◆ **What to work on**: Return every line of the material exactly.
* begin Data provided *
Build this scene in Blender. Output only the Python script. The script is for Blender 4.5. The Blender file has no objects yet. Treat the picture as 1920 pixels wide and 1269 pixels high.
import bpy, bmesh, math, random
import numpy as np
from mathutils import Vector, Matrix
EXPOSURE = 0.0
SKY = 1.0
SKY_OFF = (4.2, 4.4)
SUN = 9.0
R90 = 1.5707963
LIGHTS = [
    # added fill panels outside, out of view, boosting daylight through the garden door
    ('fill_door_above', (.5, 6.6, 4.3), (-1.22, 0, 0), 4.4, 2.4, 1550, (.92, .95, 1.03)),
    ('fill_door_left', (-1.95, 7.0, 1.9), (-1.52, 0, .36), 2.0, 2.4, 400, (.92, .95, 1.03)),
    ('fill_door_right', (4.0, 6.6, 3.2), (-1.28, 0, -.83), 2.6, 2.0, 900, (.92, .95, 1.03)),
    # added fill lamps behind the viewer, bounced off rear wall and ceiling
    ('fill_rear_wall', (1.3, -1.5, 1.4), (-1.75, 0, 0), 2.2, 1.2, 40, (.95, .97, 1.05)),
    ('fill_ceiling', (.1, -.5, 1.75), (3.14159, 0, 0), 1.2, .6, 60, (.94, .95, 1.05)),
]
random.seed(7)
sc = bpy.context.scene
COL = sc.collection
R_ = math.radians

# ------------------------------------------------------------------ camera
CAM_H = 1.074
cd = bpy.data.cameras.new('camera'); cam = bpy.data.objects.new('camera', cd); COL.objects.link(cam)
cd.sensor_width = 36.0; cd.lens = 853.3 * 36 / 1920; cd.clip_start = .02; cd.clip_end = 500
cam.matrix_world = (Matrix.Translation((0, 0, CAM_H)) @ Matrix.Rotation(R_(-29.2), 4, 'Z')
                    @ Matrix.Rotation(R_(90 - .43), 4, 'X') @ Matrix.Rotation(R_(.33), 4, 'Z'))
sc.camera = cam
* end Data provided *
◆ **Result of this task**:
Build this scene in Blender. Output only the Python script. The script is for Blender 4.5. The Blender file has no objects yet. Treat the picture as 1920 pixels wide and 1269 pixels high.
import bpy, bmesh, math, random
import numpy as np
from mathutils import Vector, Matrix
EXPOSURE = 0.0
SKY = 1.0
SKY_OFF = (4.2, 4.4)
SUN = 9.0
R90 = 1.5707963
LIGHTS = [
    # added fill panels outside, out of view, boosting daylight through the garden door
    ('fill_door_above', (.5, 6.6, 4.3), (-1.22, 0, 0), 4.4, 2.4, 1550, (.92, .95, 1.03)),
    ('fill_door_left', (-1.95, 7.0, 1.9), (-1.52, 0, .36), 2.0, 2.4, 400, (.92, .95, 1.03)),
    ('fill_door_right', (4.0, 6.6, 3.2), (-1.28, 0, -.83), 2.6, 2.0, 900, (.92, .95, 1.03)),
    # added fill lamps behind the viewer, bounced off rear wall and ceiling
    ('fill_rear_wall', (1.3, -1.5, 1.4), (-1.75, 0, 0), 2.2, 1.2, 40, (.95, .97, 1.05)),
    ('fill_ceiling', (.1, -.5, 1.75), (3.14159, 0, 0), 1.2, .6, 60, (.94, .95, 1.05)),
]
random.seed(7)
sc = bpy.context.scene
COL = sc.collection
R_ = math.radians

# ------------------------------------------------------------------ camera
CAM_H = 1.074
cd = bpy.data.cameras.new('camera'); cam = bpy.data.objects.new('camera', cd); COL.objects.link(cam)
cd.sensor_width = 36.0; cd.lens = 853.3 * 36 / 1920; cd.clip_start = .02; cd.clip_end = 500
cam.matrix_world = (Matrix.Translation((0, 0, CAM_H)) @ Matrix.Rotation(R_(-29.2), 4, 'Z')
                    @ Matrix.Rotation(R_(90 - .43), 4, 'X') @ Matrix.Rotation(R_(.33), 4, 'Z'))
sc.camera = cam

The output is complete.